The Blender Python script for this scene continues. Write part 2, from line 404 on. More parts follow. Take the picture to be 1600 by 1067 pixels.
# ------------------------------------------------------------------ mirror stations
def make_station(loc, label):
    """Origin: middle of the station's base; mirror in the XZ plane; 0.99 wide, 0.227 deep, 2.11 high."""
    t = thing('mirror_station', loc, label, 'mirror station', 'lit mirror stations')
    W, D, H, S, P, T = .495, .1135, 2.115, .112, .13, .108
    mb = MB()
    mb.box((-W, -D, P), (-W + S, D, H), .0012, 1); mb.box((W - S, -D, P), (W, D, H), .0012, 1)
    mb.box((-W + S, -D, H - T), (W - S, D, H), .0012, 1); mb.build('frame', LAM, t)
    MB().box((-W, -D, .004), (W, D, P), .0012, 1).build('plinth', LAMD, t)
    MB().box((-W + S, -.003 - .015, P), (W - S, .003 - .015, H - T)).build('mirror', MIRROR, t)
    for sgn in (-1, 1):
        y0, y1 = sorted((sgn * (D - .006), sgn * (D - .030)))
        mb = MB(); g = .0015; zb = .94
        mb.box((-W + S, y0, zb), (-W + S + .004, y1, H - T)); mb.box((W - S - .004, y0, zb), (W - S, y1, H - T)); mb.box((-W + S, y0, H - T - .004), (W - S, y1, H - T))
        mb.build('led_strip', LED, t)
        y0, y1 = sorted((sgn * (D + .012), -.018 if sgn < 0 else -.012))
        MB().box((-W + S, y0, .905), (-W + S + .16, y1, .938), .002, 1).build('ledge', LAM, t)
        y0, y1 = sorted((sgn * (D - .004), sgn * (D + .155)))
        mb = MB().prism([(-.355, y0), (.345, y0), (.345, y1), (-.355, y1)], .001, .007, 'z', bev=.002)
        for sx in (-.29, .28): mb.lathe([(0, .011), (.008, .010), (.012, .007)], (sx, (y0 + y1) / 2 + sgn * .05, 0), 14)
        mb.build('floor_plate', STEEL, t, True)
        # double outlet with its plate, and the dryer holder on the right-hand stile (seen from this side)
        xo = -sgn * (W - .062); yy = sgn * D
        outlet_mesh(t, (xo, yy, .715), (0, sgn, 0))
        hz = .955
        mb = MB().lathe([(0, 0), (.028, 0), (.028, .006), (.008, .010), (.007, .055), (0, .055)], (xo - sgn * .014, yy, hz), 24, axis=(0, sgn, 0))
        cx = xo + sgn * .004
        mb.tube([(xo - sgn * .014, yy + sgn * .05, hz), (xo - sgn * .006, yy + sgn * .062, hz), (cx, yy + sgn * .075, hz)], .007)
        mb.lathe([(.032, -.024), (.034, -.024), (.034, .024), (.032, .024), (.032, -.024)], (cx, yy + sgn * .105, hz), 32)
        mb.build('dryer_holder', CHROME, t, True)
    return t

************

» Short exercise
Nothing in the data may differ; print all of it exactly as written.

» Exercise response
The Blender Python script for this scene continues. Write part 2, from line 404 on. More parts follow. Take the picture to be 1600 by 1067 pixels.
# ------------------------------------------------------------------ mirror stations
def make_station(loc, label):
    """Origin: middle of the station's base; mirror in the XZ plane; 0.99 wide, 0.227 deep, 2.11 high."""
    t = thing('mirror_station', loc, label, 'mirror station', 'lit mirror stations')
    W, D, H, S, P, T = .495, .1135, 2.115, .112, .13, .108
    mb = MB()
    mb.box((-W, -D, P), (-W + S, D, H), .0012, 1); mb.box((W - S, -D, P), (W, D, H), .0012, 1)
    mb.box((-W + S, -D, H - T), (W - S, D, H), .0012, 1); mb.build('frame', LAM, t)
    MB().box((-W, -D, .004), (W, D, P), .0012, 1).build('plinth', LAMD, t)
    MB().box((-W + S, -.003 - .015, P), (W - S, .003 - .015, H - T)).build('mirror', MIRROR, t)
    for sgn in (-1, 1):
        y0, y1 = sorted((sgn * (D - .006), sgn * (D - .030)))
        mb = MB(); g = .0015; zb = .94
        mb.box((-W + S, y0, zb), (-W + S + .004, y1, H - T)); mb.box((W - S - .004, y0, zb), (W - S, y1, H - T)); mb.box((-W + S, y0, H - T - .004), (W - S, y1, H - T))
        mb.build('led_strip', LED, t)
        y0, y1 = sorted((sgn * (D + .012), -.018 if sgn < 0 else -.012))
        MB().box((-W + S, y0, .905), (-W + S + .16, y1, .938), .002, 1).build('ledge', LAM, t)
        y0, y1 = sorted((sgn * (D - .004), sgn * (D + .155)))
        mb = MB().prism([(-.355, y0), (.345, y0), (.345, y1), (-.355, y1)], .001, .007, 'z', bev=.002)
        for sx in (-.29, .28): mb.lathe([(0, .011), (.008, .010), (.012, .007)], (sx, (y0 + y1) / 2 + sgn * .05, 0), 14)
        mb.build('floor_plate', STEEL, t, True)
        # double outlet with its plate, and the dryer holder on the right-hand stile (seen from this side)
        xo = -sgn * (W - .062); yy = sgn * D
        outlet_mesh(t, (xo, yy, .715), (0, sgn, 0))
        hz = .955
        mb = MB().lathe([(0, 0), (.028, 0), (.028, .006), (.008, .010), (.007, .055), (0, .055)], (xo - sgn * .014, yy, hz), 24, axis=(0, sgn, 0))
        cx = xo + sgn * .004
        mb.tube([(xo - sgn * .014, yy + sgn * .05, hz), (xo - sgn * .006, yy + sgn * .062, hz), (cx, yy + sgn * .075, hz)], .007)
        mb.lathe([(.032, -.024), (.034, -.024), (.034, .024), (.032, .024), (.032, -.024)], (cx, yy + sgn * .105, hz), 32)
        mb.build('dryer_holder', CHROME, t, True)
    return t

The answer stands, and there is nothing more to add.